Generalized Repetition Codes and Their Application to HARQ

TL;DR

This paper introduces generalized repetition codes (GRCs) that utilize multiple metrics for enhanced multi-round error correction in retransmission protocols, addressing the challenge of optimizing multiple minimum distances.

Contribution

It proposes two classes of GRCs for repeated transmissions, extending classical codes with multiple minimum distances to improve error correction capabilities.

Findings

Developed bounds and constructions for Type-I GRCs

Achieved numerous optimal GRCs for both models

Enhanced error correction through multi-metric design

Abstract

The inherent uncertainty of communication channels implies that any coding scheme has a non-zero probability of failing to correct errors, making retransmission mechanisms essential. To ensure message reliability and integrity, a dual-layer redundancy framework is typically employed: error correction codes mitigate noise-induced impairments at the physical layer, while cyclic redundancy checks verify message integrity after decoding. Retransmission is initiated if verification fails. This operational model can be categorized into two types of repeated communication models: Type-I systems repeatedly transmit identical codewords, whereas Type-II systems transmit distinct coded representations of the same message. The core challenge lies in maximizing the probability of correct message decoding within a limited number of transmission rounds through verification-based feedback mechanisms. In this paper, we consider a scenario where the same error-correcting code is used for repeated transmissions, and we specifically propose two classes of generalized repetition codes (GRCs), corresponding to the two repeated communication models. In contrast to classical theory, we regard GRCs as error-correcting codes under multiple metrics--that is, GRCs possess multiple minimum distances.

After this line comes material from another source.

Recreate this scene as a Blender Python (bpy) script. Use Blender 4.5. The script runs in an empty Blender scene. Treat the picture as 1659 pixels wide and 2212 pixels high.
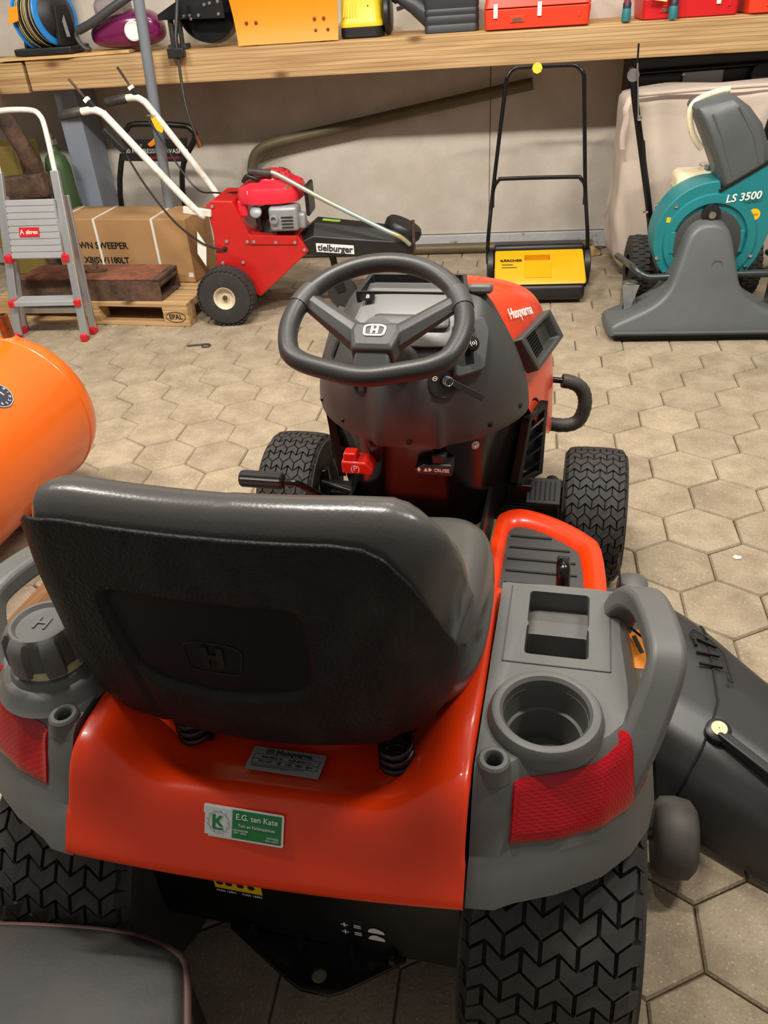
import bpy, bmesh, math, random
from mathutils import Vector, Matrix, Quaternion

scene = bpy.context.scene
COL = scene.collection
V = Vector
PI = math.pi

# ---------------------------------------------------------------- camera
cam_d = bpy.data.cameras.new('camera')
cam = bpy.data.objects.new('camera', cam_d)
COL.objects.link(cam)
cam_d.sensor_fit = 'VERTICAL'
cam_d.sensor_height = 36.0
cam_d.lens = 1713.13 / 2212 * 36.0
cam_d.clip_start = 0.02
cam_d.clip_end = 60
_r, _d, _f = V((0.9907, 0.1158, -0.0606)).normalized(), None, V((-0.1297, 0.8204, -0.5568)).normalized()
_d = _f.cross(_r).normalized()
_r = _d.cross(_f).normalized()
cam.matrix_world = Matrix(((_r.x, -_d.x, -_f.x, 0), (_r.y, -_d.y, -_f.y, 0), (_r.z, -_d.z, -_f.z, 1.486), (0, 0, 0, 1)))
scene.camera = cam

# ---------------------------------------------------------------- world, lamps, exposure
world = bpy.data.worlds.new('world')
scene.world = world
world.use_nodes = True
world.node_tree.nodes['Background'].inputs[0].default_value = (1.0, 0.95, 0.89, 1)
world.node_tree.nodes['Background'].inputs[1].default_value = 0.30
scene.view_settings.view_transform = 'Standard'
scene.view_settings.look = 'None'
scene.view_settings.gamma = 1.0
scene.view_settings.use_curve_mapping = False
scene.view_settings.exposure = -0.12


def lamp(loc, aim, sx, sy, watts, col=(1.0, 0.94, 0.85)):
    d = bpy.data.lights.new('hall_lamp', 'AREA')
    d.shape = 'RECTANGLE'
    d.size, d.size_y, d.energy, d.color = sx, sy, watts, col
    o = bpy.data.objects.new('hall_lamp', d)
    COL.objects.link(o)
    o.location = loc
    o.rotation_euler = (V(aim) - V(loc)).to_track_quat('-Z', 'Y').to_euler()
    return o


lamp((-0.55, 1.45, 3.45), (-0.4, 3.6, 0.2), 0.9, 0.12, 124)
lamp((1.55, 1.6, 3.5), (1.0, 3.6, 0.3), 0.9, 0.12, 88)
lamp((-2.5, 1.55, 3.45), (-2.0, 3.5, 0.3), 0.9, 0.12, 90)
lamp((0.2, 3.5, 3.8), (0.2, 3.6, 0), 1.2, 0.12, 30)

# ---------------------------------------------------------------- materials
MATS = {}


def srgb(r, g, b):
    f = lambda c: ((c / 255 + 0.055) / 1.055) ** 2.4 if c > 10 else c / 255 / 12.92
    return (f(r), f(g), f(b))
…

This design enables GRCs to perform multi-round error correction under different metrics, achieving stronger error-correction capabilities than classical error-correcting codes. However, the special structure of GRCs makes their construction more challenging, as it requires simultaneously optimizing multiple minimum distances. To address this, we separately investigate the bounds and constructions for Type-I and Type-II GRCs, and obtain numerous optimal Type-I and Type-II GRCs.